Sounds pretty good - I've read some of the stories in Coyote but still haven't gotten around to the whole book, or series. Since my last post, I've been reading the Near Space novels. I thought Orbital Decay was great, if not flawless. Seems like it took awhile to get going and I thought he was going to leave one aspect of the ending vague and specify another aspect and, instead, he did it the other way around. But I ended up being really fascinated by the cast of oddballs working in their near space environment. On the other hand, Clarke County, Space was pretty disappointing. I'd recommend new readers not read "The Death of Captain Future"/"The Exile of Evening Star" (or maybe the whole collection of Sex and Violence in Zero-G) before CCS like I did because it wrecks what little drama there might be and, either way, aspects of the story are just too silly and there's at least one gaping plothole. So silly and plotholed that Steele appears to have de-canonized it, in that major aspects of it are never referred to again. Also disappointing considering what I thought the subject matter was going to be - this is not really a direct take on the "revolution in space" motif. It wasn't terrible but it wasn't good. Then Lunar Descent recovered nicely. It wasn't as good as OD but it was close. I think the main problem with it is that it was too much like OD. All four novels I've read (there's a fifth) have repetitive aspects. Oh, and it had a bizarre isolated bit of fantasy in the hard SF story. I didn't care for Labyrinth of Night as much as the best two, but it was much better than CCS. Again, too many similar parts, too melodramatic, not a great riff on the "deadly maze/structure" story. But it had a lot of good parts and was pretty interesting and readable overall. Perhaps the biggest disappointment with the novels overall is that they are - aside from a few cross-references - pretty disconnected and all stick very close to the front end of the "future history" rather than spanning it.

Still, I think Orbital Decay and Sex and Violence are a couple of the best books I've read in awhile.
 
On the other hand, Clarke County, Space was pretty disappointing.
That's a shame, J-Sun, as I actually picked this book up cheap in a used-book store this week. Was is 'don't-bother-reading-disappointing', or was it only 'not-as-good-as-I'd-hoped-disappointing'?
 
Hard to say. If you were reading Orbital Decay and all the rest in the series, it's no problem to get through for completeness' sake. But I wouldn't have found it worth reading if it was a singleton. I mean, I would have finished it and wouldn't have been mad about it or anything - it has some good aspects and it's short and there are worse ways to while away some time but the way most of our TBR piles are, there's plenty of stuff we could read instead. :)

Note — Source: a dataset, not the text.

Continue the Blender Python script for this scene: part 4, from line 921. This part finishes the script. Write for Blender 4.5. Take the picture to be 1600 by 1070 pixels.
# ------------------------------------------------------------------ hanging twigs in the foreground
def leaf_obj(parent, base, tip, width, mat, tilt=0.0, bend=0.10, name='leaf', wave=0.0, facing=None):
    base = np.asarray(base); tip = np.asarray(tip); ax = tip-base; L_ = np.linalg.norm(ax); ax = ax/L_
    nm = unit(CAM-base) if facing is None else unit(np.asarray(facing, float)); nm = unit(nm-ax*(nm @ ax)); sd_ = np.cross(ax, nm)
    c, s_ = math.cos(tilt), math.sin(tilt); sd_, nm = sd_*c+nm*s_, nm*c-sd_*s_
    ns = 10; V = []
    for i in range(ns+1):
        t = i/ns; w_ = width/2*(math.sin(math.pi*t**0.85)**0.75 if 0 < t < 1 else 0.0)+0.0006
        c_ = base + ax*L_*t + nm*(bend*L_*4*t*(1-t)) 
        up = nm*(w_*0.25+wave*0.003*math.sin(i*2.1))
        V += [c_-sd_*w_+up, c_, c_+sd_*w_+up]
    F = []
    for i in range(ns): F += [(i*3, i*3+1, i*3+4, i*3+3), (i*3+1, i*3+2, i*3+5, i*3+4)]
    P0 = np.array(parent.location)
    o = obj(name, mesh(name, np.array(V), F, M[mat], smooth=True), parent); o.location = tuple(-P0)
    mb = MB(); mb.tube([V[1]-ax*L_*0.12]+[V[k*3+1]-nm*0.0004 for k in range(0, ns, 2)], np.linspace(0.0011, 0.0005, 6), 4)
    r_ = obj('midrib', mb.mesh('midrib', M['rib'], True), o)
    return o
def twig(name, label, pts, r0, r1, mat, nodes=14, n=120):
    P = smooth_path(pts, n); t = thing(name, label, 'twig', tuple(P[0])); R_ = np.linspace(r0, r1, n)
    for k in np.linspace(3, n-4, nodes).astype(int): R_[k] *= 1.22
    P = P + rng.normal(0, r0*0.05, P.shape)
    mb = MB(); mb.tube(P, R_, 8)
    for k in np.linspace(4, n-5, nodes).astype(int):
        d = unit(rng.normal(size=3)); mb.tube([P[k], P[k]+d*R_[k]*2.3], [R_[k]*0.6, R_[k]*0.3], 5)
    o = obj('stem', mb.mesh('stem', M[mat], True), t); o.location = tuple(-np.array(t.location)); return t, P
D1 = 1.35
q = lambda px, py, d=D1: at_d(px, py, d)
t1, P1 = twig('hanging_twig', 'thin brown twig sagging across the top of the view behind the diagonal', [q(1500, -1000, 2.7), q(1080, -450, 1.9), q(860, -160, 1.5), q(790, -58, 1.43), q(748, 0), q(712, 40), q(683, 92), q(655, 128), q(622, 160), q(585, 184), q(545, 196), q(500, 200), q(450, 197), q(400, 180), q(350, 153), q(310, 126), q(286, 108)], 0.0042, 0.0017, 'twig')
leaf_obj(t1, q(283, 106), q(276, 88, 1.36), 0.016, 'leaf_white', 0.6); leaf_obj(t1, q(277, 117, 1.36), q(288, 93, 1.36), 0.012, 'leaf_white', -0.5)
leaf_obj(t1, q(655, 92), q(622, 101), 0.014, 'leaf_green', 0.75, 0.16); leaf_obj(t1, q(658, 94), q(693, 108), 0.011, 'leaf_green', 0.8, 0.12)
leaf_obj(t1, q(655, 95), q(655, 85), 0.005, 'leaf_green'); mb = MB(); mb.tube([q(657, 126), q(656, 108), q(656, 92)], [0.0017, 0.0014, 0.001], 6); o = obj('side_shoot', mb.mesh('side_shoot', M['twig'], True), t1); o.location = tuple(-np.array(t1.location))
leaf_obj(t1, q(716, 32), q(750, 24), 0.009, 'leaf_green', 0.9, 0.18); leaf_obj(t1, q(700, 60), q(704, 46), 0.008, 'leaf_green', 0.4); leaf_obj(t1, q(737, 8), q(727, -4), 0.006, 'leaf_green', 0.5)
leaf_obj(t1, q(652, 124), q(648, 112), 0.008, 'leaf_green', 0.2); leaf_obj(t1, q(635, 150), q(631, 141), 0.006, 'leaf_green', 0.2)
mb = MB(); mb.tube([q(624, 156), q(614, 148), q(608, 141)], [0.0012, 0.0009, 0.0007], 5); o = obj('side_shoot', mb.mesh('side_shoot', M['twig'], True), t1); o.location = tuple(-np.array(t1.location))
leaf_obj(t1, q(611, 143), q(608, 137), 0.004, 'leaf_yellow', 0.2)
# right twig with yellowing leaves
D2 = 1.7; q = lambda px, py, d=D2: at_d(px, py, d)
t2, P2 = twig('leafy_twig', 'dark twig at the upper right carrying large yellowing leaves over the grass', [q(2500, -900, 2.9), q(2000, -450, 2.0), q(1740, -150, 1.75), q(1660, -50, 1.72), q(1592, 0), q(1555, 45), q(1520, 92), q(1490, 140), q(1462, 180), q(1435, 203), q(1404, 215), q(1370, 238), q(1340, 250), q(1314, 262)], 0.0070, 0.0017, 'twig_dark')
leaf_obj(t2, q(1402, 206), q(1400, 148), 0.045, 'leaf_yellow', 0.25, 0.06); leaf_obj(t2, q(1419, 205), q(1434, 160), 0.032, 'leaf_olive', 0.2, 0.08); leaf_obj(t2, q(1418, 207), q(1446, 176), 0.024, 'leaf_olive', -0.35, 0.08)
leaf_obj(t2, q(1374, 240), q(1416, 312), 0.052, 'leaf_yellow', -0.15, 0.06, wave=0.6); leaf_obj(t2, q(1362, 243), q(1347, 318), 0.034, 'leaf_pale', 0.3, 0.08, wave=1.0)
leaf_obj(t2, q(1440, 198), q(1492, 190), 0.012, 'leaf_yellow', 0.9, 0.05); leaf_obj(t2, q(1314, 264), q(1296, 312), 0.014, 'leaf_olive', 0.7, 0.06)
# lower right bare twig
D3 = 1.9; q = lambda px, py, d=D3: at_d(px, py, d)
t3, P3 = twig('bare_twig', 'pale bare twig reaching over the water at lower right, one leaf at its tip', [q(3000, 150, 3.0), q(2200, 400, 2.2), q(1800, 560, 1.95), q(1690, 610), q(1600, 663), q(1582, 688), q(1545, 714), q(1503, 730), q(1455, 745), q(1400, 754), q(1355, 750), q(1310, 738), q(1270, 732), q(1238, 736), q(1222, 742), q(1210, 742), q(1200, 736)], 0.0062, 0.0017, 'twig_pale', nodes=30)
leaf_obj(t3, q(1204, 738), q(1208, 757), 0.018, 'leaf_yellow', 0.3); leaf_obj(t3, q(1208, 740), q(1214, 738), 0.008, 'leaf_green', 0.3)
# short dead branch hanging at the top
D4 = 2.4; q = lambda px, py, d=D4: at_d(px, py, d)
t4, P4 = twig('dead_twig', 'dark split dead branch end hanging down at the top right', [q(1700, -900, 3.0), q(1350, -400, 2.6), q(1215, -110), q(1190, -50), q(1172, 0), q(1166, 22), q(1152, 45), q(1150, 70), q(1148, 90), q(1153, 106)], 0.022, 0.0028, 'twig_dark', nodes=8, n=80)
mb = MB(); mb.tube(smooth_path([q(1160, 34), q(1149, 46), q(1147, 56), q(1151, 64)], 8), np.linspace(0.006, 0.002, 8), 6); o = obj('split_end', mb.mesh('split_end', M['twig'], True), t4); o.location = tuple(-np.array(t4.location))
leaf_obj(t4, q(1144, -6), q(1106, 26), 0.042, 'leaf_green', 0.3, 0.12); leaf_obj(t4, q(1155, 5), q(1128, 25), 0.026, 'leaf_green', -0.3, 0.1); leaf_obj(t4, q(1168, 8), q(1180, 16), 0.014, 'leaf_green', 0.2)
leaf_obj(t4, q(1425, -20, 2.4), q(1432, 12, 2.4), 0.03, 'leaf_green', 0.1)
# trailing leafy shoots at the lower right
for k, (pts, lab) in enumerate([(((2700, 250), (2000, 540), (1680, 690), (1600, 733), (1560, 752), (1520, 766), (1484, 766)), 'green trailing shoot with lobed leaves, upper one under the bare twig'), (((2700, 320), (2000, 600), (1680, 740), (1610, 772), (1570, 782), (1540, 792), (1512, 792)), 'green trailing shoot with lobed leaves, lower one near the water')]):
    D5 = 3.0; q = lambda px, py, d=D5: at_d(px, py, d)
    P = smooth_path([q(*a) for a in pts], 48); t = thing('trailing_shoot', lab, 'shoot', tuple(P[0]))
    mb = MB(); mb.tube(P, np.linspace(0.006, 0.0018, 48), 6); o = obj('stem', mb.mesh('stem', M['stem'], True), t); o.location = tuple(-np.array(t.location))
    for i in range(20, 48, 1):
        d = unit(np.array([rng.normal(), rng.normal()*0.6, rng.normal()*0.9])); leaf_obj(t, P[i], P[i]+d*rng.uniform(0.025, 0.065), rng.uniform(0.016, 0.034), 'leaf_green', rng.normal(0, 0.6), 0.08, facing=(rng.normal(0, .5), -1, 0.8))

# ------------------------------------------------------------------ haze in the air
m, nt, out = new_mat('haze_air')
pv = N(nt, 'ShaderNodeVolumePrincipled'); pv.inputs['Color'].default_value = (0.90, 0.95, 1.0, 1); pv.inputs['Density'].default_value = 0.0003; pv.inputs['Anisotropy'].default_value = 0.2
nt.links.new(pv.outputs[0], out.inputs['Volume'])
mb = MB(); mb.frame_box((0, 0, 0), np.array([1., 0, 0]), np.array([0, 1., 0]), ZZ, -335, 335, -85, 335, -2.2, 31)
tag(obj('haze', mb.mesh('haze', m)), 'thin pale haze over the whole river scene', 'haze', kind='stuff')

But that's just me and you may like it better - and, like I say, if you don't know how the story generally turns out, it may be much more interesting and less disappointing. Reading those two stories, especially, work against the novel in two ways in that it removes the suspense of not knowing how things will turn out generally, but also sets up misleading expectations (for me anyway) for how the story would get to the ending, specifically. This wasn't at all my only problem - and isn't even a problem with the novel as such - but it didn't help.